- [WHAT TO DO]:
Write out all the data again, exactly as it stands.
Begin MATERIAL
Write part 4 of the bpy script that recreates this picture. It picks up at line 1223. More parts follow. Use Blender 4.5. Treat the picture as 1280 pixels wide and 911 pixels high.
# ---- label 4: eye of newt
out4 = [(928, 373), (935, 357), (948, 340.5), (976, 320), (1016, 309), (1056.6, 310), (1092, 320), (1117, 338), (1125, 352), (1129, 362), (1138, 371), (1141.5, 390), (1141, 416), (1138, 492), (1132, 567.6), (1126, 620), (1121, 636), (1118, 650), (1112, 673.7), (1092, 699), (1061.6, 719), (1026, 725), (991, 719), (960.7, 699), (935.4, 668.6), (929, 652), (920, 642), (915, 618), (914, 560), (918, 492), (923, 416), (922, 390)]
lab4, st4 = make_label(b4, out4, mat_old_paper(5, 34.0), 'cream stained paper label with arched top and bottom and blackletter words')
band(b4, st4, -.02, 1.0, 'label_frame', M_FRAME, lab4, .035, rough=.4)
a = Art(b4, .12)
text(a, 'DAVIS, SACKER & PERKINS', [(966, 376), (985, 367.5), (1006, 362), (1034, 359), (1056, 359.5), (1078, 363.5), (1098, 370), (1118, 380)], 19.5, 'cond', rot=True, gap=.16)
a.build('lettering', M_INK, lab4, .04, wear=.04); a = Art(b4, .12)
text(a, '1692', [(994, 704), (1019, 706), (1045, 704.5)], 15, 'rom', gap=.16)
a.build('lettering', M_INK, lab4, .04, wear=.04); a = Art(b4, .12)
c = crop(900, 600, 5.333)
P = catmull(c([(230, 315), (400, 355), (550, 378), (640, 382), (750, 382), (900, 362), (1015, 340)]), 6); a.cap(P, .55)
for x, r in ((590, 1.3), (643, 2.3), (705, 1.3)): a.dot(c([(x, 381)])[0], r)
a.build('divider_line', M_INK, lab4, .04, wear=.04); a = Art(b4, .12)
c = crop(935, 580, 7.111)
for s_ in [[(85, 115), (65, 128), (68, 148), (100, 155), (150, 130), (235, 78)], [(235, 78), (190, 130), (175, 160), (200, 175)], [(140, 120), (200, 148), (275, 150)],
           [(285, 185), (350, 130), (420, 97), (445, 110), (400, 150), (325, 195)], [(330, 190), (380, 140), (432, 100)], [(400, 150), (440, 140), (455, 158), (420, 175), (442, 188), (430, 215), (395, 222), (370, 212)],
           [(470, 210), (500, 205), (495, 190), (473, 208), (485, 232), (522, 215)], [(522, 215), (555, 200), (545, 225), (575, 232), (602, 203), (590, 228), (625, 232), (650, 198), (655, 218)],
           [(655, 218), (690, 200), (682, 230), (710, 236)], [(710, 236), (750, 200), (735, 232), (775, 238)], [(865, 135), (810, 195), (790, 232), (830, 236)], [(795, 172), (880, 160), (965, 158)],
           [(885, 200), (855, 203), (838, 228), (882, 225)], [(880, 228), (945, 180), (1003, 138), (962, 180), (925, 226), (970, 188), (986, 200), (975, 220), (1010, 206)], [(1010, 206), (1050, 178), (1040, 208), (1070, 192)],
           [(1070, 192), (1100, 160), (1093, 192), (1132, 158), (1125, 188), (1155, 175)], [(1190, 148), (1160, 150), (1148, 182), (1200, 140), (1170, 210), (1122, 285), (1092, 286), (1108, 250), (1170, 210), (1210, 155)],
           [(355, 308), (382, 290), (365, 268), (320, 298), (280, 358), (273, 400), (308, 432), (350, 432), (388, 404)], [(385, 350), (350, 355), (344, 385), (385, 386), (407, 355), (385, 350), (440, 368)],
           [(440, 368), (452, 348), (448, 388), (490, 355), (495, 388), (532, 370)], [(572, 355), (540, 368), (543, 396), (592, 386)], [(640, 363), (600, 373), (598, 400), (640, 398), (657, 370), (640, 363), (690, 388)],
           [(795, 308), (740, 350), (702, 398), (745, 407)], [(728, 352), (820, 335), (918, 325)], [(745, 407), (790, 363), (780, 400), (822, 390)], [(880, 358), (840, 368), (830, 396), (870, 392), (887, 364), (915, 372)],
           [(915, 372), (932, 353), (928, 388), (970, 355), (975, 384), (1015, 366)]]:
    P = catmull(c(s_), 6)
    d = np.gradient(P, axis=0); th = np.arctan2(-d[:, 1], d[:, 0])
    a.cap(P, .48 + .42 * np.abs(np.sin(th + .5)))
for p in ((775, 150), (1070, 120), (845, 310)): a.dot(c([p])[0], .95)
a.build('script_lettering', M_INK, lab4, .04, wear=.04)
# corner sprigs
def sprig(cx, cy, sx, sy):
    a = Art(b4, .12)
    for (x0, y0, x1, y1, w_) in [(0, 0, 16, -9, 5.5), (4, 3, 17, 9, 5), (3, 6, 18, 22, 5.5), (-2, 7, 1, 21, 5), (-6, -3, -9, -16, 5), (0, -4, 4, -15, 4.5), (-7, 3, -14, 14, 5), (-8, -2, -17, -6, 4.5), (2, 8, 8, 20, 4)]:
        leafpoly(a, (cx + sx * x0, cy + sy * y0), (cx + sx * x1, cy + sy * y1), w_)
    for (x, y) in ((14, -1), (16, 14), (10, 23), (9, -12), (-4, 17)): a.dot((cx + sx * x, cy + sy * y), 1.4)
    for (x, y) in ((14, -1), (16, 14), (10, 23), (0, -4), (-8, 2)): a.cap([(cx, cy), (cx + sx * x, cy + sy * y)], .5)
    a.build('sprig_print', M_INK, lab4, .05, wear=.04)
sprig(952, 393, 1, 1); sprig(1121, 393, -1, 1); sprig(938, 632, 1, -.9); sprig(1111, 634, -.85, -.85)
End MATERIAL
- [SOLUTION TO THIS TASK]:
Write part 4 of the bpy script that recreates this picture. It picks up at line 1223. More parts follow. Use Blender 4.5. Treat the picture as 1280 pixels wide and 911 pixels high.
# ---- label 4: eye of newt
out4 = [(928, 373), (935, 357), (948, 340.5), (976, 320), (1016, 309), (1056.6, 310), (1092, 320), (1117, 338), (1125, 352), (1129, 362), (1138, 371), (1141.5, 390), (1141, 416), (1138, 492), (1132, 567.6), (1126, 620), (1121, 636), (1118, 650), (1112, 673.7), (1092, 699), (1061.6, 719), (1026, 725), (991, 719), (960.7, 699), (935.4, 668.6), (929, 652), (920, 642), (915, 618), (914, 560), (918, 492), (923, 416), (922, 390)]
lab4, st4 = make_label(b4, out4, mat_old_paper(5, 34.0), 'cream stained paper label with arched top and bottom and blackletter words')
band(b4, st4, -.02, 1.0, 'label_frame', M_FRAME, lab4, .035, rough=.4)
a = Art(b4, .12)
text(a, 'DAVIS, SACKER & PERKINS', [(966, 376), (985, 367.5), (1006, 362), (1034, 359), (1056, 359.5), (1078, 363.5), (1098, 370), (1118, 380)], 19.5, 'cond', rot=True, gap=.16)
a.build('lettering', M_INK, lab4, .04, wear=.04); a = Art(b4, .12)
text(a, '1692', [(994, 704), (1019, 706), (1045, 704.5)], 15, 'rom', gap=.16)
a.build('lettering', M_INK, lab4, .04, wear=.04); a = Art(b4, .12)
c = crop(900, 600, 5.333)
P = catmull(c([(230, 315), (400, 355), (550, 378), (640, 382), (750, 382), (900, 362), (1015, 340)]), 6); a.cap(P, .55)
for x, r in ((590, 1.3), (643, 2.3), (705, 1.3)): a.dot(c([(x, 381)])[0], r)
a.build('divider_line', M_INK, lab4, .04, wear=.04); a = Art(b4, .12)
c = crop(935, 580, 7.111)
for s_ in [[(85, 115), (65, 128), (68, 148), (100, 155), (150, 130), (235, 78)], [(235, 78), (190, 130), (175, 160), (200, 175)], [(140, 120), (200, 148), (275, 150)],
           [(285, 185), (350, 130), (420, 97), (445, 110), (400, 150), (325, 195)], [(330, 190), (380, 140), (432, 100)], [(400, 150), (440, 140), (455, 158), (420, 175), (442, 188), (430, 215), (395, 222), (370, 212)],
           [(470, 210), (500, 205), (495, 190), (473, 208), (485, 232), (522, 215)], [(522, 215), (555, 200), (545, 225), (575, 232), (602, 203), (590, 228), (625, 232), (650, 198), (655, 218)],
           [(655, 218), (690, 200), (682, 230), (710, 236)], [(710, 236), (750, 200), (735, 232), (775, 238)], [(865, 135), (810, 195), (790, 232), (830, 236)], [(795, 172), (880, 160), (965, 158)],
           [(885, 200), (855, 203), (838, 228), (882, 225)], [(880, 228), (945, 180), (1003, 138), (962, 180), (925, 226), (970, 188), (986, 200), (975, 220), (1010, 206)], [(1010, 206), (1050, 178), (1040, 208), (1070, 192)],
           [(1070, 192), (1100, 160), (1093, 192), (1132, 158), (1125, 188), (1155, 175)], [(1190, 148), (1160, 150), (1148, 182), (1200, 140), (1170, 210), (1122, 285), (1092, 286), (1108, 250), (1170, 210), (1210, 155)],
           [(355, 308), (382, 290), (365, 268), (320, 298), (280, 358), (273, 400), (308, 432), (350, 432), (388, 404)], [(385, 350), (350, 355), (344, 385), (385, 386), (407, 355), (385, 350), (440, 368)],
           [(440, 368), (452, 348), (448, 388), (490, 355), (495, 388), (532, 370)], [(572, 355), (540, 368), (543, 396), (592, 386)], [(640, 363), (600, 373), (598, 400), (640, 398), (657, 370), (640, 363), (690, 388)],
           [(795, 308), (740, 350), (702, 398), (745, 407)], [(728, 352), (820, 335), (918, 325)], [(745, 407), (790, 363), (780, 400), (822, 390)], [(880, 358), (840, 368), (830, 396), (870, 392), (887, 364), (915, 372)],
           [(915, 372), (932, 353), (928, 388), (970, 355), (975, 384), (1015, 366)]]:
    P = catmull(c(s_), 6)
    d = np.gradient(P, axis=0); th = np.arctan2(-d[:, 1], d[:, 0])
    a.cap(P, .48 + .42 * np.abs(np.sin(th + .5)))
for p in ((775, 150), (1070, 120), (845, 310)): a.dot(c([p])[0], .95)
a.build('script_lettering', M_INK, lab4, .04, wear=.04)
# corner sprigs
def sprig(cx, cy, sx, sy):
    a = Art(b4, .12)
    for (x0, y0, x1, y1, w_) in [(0, 0, 16, -9, 5.5), (4, 3, 17, 9, 5), (3, 6, 18, 22, 5.5), (-2, 7, 1, 21, 5), (-6, -3, -9, -16, 5), (0, -4, 4, -15, 4.5), (-7, 3, -14, 14, 5), (-8, -2, -17, -6, 4.5), (2, 8, 8, 20, 4)]:
        leafpoly(a, (cx + sx * x0, cy + sy * y0), (cx + sx * x1, cy + sy * y1), w_)
    for (x, y) in ((14, -1), (16, 14), (10, 23), (9, -12), (-4, 17)): a.dot((cx + sx * x, cy + sy * y), 1.4)
    for (x, y) in ((14, -1), (16, 14), (10, 23), (0, -4), (-8, 2)): a.cap([(cx, cy), (cx + sx * x, cy + sy * y)], .5)
    a.build('sprig_print', M_INK, lab4, .05, wear=.04)
sprig(952, 393, 1, 1); sprig(1121, 393, -1, 1); sprig(938, 632, 1, -.9); sprig(1111, 634, -.85, -.85)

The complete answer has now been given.